Your instructions >> Set down exactly the lines from the one with "Model this scene" to the one with "R = math.radians", both included, and no line outside that range.

Stored records >>
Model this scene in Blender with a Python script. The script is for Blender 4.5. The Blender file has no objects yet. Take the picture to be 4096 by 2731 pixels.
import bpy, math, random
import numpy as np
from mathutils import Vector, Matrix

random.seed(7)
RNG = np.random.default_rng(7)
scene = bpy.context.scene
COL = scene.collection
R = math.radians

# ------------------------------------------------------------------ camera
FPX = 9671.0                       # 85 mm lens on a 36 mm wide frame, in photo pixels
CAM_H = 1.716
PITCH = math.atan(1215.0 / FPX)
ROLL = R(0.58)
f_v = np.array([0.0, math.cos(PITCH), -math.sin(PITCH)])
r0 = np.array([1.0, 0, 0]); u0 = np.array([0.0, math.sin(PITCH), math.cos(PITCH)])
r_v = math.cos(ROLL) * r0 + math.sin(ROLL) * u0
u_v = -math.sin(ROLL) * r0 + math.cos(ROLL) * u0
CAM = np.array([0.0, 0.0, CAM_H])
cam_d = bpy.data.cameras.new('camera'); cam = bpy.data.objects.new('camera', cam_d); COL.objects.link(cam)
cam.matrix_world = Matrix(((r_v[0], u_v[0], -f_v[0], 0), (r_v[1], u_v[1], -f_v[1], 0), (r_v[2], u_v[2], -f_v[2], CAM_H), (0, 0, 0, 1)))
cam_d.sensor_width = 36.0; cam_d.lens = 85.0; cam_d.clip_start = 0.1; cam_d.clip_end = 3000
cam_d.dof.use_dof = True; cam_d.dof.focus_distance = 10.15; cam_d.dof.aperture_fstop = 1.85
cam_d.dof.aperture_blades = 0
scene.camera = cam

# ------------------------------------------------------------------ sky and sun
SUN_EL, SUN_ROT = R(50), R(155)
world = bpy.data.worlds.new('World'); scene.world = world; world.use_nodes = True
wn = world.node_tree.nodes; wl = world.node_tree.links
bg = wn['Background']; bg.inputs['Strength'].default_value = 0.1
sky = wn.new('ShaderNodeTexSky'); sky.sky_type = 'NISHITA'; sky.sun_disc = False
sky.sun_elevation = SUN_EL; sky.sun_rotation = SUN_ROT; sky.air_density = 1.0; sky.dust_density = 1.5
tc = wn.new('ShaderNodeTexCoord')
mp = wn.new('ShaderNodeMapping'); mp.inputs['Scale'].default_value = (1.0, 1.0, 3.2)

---

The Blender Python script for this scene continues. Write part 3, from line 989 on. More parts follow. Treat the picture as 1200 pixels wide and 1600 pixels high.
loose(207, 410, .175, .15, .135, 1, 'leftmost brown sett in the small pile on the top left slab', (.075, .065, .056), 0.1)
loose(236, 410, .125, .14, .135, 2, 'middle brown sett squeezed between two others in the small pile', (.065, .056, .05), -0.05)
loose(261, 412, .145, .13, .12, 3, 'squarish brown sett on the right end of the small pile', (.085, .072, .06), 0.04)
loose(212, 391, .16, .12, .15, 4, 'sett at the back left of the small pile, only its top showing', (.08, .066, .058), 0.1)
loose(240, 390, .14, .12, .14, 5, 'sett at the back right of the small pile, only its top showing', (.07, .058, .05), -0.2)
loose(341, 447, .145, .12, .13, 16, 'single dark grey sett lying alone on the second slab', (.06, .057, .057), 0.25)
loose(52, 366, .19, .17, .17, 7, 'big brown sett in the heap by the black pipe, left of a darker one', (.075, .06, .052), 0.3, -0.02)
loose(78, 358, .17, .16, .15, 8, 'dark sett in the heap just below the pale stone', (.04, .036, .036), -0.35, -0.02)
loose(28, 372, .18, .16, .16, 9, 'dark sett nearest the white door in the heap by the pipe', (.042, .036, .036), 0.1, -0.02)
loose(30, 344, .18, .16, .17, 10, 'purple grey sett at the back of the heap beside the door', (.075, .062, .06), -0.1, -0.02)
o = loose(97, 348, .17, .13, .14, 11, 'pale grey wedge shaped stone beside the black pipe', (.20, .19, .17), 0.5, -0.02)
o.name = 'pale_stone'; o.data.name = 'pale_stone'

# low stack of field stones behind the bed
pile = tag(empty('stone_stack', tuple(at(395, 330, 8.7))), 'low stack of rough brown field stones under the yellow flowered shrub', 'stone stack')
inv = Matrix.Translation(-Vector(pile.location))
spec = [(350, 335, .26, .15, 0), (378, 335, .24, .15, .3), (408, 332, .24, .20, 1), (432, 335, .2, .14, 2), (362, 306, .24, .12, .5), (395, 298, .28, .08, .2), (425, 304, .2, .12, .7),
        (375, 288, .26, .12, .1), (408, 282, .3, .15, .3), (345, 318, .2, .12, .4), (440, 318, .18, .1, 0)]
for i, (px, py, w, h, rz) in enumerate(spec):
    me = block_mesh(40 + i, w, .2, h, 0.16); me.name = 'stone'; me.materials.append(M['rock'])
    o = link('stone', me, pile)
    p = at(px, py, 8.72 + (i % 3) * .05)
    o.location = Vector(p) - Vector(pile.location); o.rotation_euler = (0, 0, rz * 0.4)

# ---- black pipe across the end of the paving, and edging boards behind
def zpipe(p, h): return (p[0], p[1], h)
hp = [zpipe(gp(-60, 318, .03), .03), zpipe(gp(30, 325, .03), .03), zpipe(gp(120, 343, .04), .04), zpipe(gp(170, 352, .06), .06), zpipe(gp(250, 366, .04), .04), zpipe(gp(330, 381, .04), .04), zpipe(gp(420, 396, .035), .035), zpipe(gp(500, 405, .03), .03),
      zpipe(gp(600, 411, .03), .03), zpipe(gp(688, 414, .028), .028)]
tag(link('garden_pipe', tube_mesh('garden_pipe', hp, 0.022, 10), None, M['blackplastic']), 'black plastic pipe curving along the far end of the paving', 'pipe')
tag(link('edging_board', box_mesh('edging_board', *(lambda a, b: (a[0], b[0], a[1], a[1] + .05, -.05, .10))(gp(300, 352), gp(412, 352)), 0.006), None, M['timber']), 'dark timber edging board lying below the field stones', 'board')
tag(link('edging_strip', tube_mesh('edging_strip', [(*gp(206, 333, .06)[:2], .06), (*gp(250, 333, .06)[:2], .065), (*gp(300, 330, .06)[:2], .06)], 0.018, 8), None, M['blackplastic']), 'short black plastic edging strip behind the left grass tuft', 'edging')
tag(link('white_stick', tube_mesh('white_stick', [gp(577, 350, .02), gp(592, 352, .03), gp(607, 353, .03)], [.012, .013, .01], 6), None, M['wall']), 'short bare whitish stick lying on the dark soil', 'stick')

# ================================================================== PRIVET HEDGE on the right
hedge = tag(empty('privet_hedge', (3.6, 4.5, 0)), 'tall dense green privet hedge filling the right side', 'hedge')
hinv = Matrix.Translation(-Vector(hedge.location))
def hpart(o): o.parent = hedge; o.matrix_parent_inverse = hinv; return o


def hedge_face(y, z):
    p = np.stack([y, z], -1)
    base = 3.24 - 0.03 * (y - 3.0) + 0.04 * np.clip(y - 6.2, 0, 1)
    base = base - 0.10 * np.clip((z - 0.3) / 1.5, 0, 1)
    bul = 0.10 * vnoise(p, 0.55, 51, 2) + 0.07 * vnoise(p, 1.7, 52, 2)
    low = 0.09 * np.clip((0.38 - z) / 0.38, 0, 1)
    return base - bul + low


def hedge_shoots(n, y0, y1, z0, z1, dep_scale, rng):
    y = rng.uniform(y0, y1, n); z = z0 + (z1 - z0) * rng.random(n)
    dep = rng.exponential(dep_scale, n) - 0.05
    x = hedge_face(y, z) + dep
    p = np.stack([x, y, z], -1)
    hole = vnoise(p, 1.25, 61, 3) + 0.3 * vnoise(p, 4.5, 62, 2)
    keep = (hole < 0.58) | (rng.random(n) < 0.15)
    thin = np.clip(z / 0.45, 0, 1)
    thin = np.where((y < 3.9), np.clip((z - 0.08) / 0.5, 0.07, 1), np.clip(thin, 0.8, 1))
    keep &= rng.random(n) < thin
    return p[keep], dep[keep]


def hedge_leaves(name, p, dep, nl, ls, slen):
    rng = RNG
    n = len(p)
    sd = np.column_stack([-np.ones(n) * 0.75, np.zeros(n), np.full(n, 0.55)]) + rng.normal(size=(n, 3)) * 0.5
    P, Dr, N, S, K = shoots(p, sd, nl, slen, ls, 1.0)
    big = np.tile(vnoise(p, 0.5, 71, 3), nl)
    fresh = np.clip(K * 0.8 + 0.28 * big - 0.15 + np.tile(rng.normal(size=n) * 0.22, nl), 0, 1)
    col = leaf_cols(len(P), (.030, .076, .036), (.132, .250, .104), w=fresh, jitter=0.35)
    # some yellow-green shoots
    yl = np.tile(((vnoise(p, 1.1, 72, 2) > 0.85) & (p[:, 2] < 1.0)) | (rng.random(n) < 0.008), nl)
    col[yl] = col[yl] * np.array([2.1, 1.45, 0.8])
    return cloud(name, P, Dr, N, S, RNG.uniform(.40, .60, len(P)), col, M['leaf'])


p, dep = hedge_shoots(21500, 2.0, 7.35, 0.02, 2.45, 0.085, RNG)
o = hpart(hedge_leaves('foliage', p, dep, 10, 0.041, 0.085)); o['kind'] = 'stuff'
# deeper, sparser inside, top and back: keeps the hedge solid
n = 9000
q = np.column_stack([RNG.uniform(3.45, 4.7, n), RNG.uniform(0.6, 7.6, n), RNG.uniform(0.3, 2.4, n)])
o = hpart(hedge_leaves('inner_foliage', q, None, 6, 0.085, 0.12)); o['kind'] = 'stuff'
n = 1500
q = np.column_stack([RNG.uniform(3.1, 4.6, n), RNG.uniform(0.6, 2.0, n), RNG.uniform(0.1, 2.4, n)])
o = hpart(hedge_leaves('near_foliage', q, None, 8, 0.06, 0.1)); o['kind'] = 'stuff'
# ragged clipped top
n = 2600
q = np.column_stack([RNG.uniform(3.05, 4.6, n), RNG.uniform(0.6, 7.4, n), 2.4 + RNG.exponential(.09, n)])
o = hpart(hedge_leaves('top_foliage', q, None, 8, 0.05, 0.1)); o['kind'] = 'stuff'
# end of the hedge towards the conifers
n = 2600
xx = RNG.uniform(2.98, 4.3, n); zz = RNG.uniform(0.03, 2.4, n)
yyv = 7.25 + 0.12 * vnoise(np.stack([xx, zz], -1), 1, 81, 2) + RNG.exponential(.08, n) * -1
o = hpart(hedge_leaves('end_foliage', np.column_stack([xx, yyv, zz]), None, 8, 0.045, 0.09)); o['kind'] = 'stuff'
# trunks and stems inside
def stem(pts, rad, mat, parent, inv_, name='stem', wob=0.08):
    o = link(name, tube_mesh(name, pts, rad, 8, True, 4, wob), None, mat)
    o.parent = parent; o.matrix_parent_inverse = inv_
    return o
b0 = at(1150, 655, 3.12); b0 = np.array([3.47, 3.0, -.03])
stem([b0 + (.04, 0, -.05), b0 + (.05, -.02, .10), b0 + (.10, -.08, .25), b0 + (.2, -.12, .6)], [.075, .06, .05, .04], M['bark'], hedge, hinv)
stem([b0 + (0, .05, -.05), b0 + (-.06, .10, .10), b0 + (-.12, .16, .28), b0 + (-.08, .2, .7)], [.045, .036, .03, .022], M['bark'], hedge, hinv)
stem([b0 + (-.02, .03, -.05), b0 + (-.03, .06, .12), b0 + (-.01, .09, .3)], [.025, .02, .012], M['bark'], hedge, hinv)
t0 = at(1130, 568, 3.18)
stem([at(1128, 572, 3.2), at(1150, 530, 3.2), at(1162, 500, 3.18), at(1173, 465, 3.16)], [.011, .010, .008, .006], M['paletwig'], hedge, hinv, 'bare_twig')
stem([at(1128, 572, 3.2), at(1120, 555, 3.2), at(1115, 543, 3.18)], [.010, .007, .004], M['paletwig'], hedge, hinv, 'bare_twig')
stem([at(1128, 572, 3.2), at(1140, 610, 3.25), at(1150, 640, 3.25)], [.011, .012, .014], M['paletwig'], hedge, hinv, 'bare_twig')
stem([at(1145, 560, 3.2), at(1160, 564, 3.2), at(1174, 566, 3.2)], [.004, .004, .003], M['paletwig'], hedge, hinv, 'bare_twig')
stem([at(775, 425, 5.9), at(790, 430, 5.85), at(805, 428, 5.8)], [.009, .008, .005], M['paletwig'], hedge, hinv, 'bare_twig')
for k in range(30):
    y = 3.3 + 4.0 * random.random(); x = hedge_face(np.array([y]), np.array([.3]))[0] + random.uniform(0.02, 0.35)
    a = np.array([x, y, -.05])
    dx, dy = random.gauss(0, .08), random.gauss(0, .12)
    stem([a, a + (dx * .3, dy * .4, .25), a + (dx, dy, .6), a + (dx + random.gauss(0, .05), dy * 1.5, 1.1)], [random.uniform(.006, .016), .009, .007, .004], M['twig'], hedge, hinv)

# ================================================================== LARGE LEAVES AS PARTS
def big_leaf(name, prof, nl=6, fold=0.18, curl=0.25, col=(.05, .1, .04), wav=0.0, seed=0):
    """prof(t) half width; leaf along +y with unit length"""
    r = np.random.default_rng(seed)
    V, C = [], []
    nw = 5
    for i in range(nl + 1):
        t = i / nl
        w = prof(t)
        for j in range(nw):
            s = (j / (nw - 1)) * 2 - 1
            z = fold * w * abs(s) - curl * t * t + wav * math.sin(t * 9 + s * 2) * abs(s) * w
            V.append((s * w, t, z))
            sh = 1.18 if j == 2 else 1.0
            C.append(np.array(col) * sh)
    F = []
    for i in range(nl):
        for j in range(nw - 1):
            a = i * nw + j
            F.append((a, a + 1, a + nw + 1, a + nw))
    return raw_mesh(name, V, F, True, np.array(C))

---

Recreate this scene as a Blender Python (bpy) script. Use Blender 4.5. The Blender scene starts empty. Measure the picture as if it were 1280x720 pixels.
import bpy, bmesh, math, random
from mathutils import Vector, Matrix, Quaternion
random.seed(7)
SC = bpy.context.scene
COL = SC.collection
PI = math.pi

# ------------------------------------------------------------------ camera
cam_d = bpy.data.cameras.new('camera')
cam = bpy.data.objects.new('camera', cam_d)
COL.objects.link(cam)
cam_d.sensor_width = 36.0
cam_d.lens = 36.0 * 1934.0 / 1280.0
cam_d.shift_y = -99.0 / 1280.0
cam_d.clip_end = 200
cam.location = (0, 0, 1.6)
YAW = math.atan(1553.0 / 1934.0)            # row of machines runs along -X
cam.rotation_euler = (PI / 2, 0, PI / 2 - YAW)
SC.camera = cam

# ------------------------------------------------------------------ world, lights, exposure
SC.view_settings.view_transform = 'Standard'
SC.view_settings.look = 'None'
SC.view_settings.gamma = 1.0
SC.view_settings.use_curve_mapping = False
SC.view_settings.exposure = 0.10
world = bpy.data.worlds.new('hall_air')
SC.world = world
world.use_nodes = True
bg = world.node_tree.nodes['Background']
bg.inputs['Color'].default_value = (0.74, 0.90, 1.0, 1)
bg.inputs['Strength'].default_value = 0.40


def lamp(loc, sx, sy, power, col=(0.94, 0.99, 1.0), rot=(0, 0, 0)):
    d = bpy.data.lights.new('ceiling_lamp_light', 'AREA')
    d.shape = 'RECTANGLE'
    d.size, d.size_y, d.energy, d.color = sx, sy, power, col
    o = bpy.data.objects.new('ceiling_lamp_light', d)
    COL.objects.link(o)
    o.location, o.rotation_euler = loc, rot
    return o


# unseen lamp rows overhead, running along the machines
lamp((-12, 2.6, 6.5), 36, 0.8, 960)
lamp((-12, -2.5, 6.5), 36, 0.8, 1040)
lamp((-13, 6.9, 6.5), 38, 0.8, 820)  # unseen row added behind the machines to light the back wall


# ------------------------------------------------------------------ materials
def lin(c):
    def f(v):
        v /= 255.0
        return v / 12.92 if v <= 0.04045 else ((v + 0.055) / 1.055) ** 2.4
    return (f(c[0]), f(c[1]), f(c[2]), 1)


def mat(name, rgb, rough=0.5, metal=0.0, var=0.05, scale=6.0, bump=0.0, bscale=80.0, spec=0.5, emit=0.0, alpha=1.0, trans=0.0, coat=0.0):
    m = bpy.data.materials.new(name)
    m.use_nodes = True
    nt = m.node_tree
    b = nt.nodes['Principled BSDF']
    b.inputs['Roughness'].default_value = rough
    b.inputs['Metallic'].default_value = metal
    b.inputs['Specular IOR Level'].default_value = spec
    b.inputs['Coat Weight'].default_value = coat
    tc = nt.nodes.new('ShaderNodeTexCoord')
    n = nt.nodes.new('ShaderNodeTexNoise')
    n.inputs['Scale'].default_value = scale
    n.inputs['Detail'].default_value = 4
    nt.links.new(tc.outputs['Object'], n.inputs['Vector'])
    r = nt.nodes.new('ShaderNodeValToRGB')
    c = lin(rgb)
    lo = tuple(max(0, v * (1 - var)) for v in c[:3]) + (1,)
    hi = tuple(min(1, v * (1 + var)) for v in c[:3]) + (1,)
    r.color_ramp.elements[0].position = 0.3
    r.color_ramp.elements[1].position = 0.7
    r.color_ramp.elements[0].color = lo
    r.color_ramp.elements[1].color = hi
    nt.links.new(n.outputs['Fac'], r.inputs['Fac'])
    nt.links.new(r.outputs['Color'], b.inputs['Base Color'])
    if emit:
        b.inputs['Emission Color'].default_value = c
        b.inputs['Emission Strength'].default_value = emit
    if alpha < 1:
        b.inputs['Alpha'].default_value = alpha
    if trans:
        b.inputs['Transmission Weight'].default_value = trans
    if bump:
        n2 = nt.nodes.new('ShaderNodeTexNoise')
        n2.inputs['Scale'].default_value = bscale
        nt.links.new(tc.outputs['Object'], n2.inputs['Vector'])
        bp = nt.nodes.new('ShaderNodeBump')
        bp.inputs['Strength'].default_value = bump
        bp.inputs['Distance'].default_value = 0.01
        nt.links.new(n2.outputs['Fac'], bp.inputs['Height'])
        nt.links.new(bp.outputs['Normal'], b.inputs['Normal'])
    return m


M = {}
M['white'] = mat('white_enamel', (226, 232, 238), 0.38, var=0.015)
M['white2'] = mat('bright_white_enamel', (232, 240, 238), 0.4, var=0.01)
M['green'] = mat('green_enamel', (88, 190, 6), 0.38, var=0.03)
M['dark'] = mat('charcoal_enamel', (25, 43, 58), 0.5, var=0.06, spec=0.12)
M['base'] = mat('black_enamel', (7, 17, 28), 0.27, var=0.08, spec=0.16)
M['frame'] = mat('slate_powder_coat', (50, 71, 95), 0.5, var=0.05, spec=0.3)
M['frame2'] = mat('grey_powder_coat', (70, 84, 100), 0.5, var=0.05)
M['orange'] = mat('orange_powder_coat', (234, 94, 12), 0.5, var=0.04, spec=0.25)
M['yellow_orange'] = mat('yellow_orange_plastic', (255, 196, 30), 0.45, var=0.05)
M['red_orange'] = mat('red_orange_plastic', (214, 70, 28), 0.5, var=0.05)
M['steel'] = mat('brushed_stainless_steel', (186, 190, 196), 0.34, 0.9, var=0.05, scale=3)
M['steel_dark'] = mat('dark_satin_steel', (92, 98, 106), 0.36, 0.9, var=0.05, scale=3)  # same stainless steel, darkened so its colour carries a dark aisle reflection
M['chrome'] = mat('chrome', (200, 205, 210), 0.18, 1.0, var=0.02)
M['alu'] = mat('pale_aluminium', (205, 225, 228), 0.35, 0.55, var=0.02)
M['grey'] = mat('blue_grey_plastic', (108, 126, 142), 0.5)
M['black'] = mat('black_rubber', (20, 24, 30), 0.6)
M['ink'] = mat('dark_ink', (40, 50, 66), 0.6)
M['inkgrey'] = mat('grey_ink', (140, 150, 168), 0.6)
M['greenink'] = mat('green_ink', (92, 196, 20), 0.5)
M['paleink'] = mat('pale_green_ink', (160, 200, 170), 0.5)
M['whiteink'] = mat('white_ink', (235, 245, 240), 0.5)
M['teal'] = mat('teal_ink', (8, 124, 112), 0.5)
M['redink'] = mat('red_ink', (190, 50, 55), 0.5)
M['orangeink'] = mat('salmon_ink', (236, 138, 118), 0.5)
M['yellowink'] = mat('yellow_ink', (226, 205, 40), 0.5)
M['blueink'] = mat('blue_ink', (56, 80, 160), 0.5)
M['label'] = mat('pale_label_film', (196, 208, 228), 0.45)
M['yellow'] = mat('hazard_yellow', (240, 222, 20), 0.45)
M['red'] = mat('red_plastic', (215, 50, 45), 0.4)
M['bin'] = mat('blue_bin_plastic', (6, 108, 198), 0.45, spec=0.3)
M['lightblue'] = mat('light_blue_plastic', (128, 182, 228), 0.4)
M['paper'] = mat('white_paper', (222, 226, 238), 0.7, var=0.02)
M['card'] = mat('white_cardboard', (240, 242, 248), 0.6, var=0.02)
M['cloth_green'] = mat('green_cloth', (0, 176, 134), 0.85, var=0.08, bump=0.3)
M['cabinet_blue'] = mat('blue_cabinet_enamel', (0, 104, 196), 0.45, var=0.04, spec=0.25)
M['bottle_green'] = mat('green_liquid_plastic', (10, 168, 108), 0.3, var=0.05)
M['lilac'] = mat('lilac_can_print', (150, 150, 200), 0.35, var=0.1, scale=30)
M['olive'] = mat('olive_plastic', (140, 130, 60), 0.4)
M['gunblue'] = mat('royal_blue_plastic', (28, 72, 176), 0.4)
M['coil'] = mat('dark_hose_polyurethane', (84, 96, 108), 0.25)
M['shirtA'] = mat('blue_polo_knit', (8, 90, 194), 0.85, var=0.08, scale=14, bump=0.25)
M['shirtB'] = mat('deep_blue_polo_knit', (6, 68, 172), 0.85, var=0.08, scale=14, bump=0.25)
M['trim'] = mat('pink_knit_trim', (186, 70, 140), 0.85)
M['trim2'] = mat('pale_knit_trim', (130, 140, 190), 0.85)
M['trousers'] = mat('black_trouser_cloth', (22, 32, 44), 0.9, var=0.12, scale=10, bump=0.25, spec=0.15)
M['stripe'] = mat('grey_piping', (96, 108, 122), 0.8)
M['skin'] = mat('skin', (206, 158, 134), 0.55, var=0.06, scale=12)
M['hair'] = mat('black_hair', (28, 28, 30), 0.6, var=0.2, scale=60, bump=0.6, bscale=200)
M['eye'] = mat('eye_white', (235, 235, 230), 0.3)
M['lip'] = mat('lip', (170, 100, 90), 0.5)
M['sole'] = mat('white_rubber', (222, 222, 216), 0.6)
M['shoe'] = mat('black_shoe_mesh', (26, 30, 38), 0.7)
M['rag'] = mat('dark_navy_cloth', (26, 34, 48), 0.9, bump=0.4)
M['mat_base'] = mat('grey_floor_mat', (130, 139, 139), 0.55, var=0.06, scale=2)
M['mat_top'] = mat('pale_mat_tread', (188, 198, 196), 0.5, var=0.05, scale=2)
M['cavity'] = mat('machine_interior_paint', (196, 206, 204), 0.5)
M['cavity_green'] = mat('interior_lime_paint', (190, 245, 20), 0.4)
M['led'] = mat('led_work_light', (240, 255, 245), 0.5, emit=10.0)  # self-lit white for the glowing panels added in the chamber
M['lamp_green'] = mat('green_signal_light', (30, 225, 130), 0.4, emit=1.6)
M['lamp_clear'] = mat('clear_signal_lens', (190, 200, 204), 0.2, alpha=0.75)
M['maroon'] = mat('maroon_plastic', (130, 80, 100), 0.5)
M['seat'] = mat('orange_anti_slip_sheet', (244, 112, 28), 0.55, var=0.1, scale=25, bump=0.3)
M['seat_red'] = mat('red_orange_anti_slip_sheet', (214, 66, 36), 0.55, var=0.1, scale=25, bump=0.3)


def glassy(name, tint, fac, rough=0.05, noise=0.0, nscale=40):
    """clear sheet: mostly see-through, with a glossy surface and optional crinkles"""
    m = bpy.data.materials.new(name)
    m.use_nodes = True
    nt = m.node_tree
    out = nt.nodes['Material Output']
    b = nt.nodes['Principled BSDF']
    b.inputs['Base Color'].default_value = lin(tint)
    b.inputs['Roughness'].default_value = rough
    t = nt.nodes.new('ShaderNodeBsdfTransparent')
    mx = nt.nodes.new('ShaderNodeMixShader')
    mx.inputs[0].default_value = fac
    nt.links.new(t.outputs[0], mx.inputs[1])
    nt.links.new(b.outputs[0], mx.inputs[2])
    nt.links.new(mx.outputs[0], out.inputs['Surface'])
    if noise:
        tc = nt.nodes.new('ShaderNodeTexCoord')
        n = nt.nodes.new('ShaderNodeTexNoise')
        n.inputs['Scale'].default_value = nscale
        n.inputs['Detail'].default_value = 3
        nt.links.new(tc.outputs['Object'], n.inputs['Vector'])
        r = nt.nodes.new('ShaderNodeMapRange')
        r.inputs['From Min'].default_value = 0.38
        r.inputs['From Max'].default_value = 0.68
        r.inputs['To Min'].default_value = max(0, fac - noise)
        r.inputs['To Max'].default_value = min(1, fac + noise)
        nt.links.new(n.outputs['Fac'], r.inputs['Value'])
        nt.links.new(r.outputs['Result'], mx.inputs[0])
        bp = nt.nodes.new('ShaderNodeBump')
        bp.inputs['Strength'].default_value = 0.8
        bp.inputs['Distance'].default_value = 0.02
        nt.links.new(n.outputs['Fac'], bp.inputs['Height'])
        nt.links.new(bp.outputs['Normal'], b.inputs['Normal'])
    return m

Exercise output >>
Model this scene in Blender with a Python script. The script is for Blender 4.5. The Blender file has no objects yet. Take the picture to be 4096 by 2731 pixels.
import bpy, math, random
import numpy as np
from mathutils import Vector, Matrix

random.seed(7)
RNG = np.random.default_rng(7)
scene = bpy.context.scene
COL = scene.collection
R = math.radians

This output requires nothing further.